Señor, sálvanos… ¿de qué?


Este domingo, celebración de la fiesta de Cristo-Rey, la Iglesia nos instala de frente a la pregunta sobre el poder de Dios. ¿Cómo entender que un hombre que es el enviado de Dios, el Elegido, el Mesías, el rey de los judíos, heredero en la tierra de todo su poder, esté muriendo en una cruz? ¿Cuál es entonces el poder de Dios si no puede salvar ni a su propio hijo? Estas preguntas parecieron a los personajes del evangelio inexplicables. El hijo de Dios simplemente no puede morir en una cruz. Entonces Cristo no puede ser hijo de Dios: ¿Cómo en el momento de mayor oprobio su supuesto Padre no manifiesta su omnipotencia y lo salva de su dolor?

Los insultos y las burlas de las autoridades, los soldados y el primer malhechor son consecuencia de una incomprensión, de un desconcierto ante la locura de la cruz, que niega todos los parámetros de poder que solemos asignarle a Dios. Imaginar el poder de Dios a escala de los poderes humanos es el error que nos impide encontrar a Dios en el sufrimiento y la humillación. Y es que nos cuesta entender que un ser con tanto poder no huya del dolor, no se salve a sí mismo. Porque lo más seguro es que si cualquiera de nosotros tuviese el poder de escapar de una tortura como la cruz lo haría. Pues el poder, para nosotros, es sinónimo de salvación personal, de alcanzar una cierta seguridad, prestigio y posición que nos impida terminar en una cruz. Y exigimos a Dios, a partir de esta comprensión del poder, que nos salve según estos parámetros. Le pedimos que nos garantice éxito, que ahuyente de nosotros el dolor, que nos aparte de la humillación, que nos asegure la vida de acá.

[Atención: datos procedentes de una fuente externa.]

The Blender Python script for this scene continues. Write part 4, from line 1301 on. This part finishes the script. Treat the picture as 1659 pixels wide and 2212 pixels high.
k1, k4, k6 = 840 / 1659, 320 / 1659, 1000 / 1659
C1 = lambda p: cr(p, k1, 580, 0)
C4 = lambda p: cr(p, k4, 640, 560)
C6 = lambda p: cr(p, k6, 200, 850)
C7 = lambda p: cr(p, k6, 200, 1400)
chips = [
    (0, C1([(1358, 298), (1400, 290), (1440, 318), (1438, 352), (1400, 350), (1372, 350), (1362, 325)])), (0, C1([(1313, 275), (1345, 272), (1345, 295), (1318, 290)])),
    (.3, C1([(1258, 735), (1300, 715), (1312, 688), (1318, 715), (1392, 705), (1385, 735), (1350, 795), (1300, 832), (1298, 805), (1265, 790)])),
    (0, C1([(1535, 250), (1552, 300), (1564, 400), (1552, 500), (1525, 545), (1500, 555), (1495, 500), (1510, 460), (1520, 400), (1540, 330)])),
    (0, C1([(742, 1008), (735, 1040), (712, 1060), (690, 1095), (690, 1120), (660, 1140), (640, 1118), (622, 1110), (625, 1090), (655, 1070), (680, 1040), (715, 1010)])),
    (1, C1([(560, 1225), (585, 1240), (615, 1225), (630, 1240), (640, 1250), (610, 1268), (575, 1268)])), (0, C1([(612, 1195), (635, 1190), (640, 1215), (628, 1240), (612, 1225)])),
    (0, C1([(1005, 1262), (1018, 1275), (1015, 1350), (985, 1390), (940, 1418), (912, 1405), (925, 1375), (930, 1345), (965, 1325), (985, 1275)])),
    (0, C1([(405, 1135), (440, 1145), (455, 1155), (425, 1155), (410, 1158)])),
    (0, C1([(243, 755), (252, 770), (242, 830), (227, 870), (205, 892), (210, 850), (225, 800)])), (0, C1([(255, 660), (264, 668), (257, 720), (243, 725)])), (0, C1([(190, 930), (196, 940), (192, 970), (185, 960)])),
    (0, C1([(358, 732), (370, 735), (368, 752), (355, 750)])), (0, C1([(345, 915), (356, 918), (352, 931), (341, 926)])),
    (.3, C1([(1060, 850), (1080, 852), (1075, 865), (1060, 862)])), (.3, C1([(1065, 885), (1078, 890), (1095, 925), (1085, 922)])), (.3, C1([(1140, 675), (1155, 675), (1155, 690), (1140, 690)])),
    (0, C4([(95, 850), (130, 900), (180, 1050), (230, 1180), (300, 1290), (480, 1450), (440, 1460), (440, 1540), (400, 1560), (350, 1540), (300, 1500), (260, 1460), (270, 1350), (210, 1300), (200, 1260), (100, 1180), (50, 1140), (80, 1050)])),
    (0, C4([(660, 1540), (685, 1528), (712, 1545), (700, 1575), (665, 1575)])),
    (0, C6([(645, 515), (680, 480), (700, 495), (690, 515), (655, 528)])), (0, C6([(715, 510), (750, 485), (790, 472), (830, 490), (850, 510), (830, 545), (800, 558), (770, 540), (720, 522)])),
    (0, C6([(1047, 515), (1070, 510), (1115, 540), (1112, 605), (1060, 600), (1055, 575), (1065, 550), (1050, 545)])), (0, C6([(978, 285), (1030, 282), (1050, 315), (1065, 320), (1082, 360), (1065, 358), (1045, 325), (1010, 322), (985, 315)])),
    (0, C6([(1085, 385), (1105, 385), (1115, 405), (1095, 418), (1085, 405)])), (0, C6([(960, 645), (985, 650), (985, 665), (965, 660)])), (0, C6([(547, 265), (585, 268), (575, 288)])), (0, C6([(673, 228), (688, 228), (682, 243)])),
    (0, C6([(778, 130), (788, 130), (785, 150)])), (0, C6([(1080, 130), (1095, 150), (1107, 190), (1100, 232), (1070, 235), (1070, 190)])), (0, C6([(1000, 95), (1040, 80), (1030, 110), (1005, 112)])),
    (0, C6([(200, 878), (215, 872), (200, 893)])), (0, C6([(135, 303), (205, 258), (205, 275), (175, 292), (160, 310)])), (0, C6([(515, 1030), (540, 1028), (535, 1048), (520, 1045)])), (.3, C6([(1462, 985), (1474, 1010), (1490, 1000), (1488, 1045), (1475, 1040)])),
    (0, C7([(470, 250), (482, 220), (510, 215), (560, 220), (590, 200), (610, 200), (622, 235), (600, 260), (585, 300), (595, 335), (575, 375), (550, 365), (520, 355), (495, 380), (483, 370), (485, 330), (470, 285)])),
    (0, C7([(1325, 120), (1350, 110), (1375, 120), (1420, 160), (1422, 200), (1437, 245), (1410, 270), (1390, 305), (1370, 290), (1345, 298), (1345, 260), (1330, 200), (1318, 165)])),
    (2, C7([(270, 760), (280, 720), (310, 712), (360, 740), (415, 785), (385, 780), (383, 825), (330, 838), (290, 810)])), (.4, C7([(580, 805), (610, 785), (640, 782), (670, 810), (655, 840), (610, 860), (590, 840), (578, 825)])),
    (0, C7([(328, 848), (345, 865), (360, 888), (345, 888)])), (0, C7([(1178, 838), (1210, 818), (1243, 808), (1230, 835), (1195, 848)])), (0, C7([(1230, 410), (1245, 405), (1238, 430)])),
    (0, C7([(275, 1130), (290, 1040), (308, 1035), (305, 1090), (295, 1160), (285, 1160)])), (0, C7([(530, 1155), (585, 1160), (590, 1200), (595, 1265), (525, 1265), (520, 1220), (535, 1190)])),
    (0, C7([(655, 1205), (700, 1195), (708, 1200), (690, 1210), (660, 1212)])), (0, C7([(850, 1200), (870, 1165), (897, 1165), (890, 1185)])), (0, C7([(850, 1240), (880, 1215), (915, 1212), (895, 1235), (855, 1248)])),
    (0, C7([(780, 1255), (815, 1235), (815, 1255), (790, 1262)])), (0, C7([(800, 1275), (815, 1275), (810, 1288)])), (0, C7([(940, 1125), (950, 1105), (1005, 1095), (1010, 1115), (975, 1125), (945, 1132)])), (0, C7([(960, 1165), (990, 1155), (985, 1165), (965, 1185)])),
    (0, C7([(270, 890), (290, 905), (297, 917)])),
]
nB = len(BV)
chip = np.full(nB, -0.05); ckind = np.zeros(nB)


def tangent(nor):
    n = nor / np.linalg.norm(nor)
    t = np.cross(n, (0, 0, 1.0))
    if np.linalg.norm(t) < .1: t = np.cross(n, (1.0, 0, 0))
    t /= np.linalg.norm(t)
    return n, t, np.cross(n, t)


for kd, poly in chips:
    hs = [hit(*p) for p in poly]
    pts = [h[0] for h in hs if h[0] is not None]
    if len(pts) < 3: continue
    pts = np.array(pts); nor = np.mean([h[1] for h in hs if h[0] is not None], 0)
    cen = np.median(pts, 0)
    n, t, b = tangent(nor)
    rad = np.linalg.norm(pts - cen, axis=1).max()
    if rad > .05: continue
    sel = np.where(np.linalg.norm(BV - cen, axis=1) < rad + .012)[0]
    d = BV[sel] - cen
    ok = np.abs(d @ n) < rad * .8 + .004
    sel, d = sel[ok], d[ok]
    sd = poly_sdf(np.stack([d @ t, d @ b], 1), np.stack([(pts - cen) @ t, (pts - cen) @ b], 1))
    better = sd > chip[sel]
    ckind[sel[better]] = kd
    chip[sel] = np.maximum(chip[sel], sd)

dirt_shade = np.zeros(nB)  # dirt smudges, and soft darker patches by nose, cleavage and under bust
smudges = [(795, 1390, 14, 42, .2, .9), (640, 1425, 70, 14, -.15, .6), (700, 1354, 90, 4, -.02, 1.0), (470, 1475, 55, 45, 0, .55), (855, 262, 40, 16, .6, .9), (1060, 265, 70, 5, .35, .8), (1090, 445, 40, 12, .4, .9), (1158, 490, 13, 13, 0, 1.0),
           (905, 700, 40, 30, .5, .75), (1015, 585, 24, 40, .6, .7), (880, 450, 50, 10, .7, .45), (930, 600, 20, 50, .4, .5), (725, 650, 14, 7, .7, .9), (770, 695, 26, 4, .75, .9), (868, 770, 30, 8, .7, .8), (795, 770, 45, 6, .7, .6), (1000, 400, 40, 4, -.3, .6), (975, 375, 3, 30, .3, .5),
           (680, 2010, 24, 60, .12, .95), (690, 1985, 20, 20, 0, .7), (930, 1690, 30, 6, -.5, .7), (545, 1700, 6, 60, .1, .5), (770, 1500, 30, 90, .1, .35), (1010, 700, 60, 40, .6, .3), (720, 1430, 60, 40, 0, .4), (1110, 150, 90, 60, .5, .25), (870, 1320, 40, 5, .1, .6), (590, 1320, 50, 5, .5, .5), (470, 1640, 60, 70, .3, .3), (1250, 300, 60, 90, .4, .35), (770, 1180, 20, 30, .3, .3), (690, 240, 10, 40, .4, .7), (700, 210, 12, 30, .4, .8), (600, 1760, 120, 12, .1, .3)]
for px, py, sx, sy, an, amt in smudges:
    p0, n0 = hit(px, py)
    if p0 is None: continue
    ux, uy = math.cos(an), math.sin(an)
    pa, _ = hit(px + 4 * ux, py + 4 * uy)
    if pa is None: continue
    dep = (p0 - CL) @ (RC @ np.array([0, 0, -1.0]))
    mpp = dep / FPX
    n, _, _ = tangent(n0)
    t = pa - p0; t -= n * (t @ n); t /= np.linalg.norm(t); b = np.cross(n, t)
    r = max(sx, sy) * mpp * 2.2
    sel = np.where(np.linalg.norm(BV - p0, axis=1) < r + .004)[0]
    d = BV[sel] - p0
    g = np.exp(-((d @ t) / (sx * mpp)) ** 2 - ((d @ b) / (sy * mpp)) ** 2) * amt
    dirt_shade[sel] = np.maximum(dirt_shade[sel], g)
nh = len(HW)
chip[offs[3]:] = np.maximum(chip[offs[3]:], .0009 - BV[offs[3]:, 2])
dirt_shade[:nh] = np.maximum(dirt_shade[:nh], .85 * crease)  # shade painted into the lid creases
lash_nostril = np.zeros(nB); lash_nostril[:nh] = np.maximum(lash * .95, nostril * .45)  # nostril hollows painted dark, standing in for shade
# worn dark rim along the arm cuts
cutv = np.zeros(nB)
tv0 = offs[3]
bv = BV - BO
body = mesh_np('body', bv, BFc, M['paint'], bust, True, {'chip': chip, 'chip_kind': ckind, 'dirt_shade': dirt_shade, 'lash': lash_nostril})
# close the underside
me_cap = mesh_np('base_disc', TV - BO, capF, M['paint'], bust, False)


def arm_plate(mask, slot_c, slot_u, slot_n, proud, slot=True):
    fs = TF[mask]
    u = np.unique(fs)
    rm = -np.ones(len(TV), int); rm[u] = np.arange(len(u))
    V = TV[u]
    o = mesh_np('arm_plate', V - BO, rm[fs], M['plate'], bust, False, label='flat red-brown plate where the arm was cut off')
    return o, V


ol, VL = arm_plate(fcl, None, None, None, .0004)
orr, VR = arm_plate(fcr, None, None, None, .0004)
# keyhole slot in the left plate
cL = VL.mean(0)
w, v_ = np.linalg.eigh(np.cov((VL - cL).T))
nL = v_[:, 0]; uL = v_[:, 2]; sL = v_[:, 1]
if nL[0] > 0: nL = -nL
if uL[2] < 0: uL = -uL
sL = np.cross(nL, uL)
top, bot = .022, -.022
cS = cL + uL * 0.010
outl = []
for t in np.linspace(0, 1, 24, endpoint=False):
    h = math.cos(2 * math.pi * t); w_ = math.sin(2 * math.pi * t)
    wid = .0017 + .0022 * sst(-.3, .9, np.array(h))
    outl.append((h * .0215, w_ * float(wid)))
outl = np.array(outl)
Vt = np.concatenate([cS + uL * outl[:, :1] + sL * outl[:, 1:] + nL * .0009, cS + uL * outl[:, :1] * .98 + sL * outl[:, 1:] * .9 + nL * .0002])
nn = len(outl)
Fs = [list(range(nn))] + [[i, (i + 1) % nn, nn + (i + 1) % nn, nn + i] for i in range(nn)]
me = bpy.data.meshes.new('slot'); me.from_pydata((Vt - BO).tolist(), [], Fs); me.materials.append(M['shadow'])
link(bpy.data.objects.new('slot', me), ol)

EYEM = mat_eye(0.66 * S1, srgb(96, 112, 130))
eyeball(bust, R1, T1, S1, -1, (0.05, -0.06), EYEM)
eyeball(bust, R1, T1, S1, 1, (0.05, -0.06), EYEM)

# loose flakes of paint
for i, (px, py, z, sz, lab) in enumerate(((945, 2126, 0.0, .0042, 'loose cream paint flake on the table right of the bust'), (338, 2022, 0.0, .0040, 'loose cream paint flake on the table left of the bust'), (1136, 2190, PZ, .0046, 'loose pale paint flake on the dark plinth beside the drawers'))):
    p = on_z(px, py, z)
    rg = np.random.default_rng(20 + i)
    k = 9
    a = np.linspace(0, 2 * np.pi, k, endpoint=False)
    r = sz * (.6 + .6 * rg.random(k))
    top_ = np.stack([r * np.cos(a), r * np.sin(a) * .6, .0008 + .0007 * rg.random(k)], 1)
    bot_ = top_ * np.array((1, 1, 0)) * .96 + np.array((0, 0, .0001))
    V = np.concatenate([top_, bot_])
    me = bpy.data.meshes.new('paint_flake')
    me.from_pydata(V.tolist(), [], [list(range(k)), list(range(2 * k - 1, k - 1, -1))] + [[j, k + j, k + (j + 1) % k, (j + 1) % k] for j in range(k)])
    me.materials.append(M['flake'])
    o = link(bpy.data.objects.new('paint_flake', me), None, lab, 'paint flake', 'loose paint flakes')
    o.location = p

Pero la cruz, y la respuesta de Jesús a las palabras del segundo malhechor, son manifestación patente de que esa salvación que muchas veces pedimos a Dios no es la que Él nos ha prometido. La salvación de Cristo no se encuentra en bajar de la cruz y escapar de la muerte sino en asumirla con confianza, sabiendo que la última palabra no es el fin de esta vida sino el comienzo de la vida eterna en el reino de Dios. Para el segundo ladrón, y para el mismo Cristo, la vida en plenitud junto al Padre era sólo una promesa. Y aún así ambos fueron capaces de confiar y ponerse en sus manos en el momento de mayor dolor. Hoy, después del tercer día, la Resurrección es una realidad viva. Nosotros, que heredamos el testimonio de la vuelta a la vida de este burlado y humillado, sabemos que la promesa está cumplida. ¿Viviremos a partir de ella o buscaremos salvación en otro lado? ¿Nos aseguraremos la vida o la entregaremos con confianza a nuestro Padre? ¿Qué salvación le pediremos a Dios?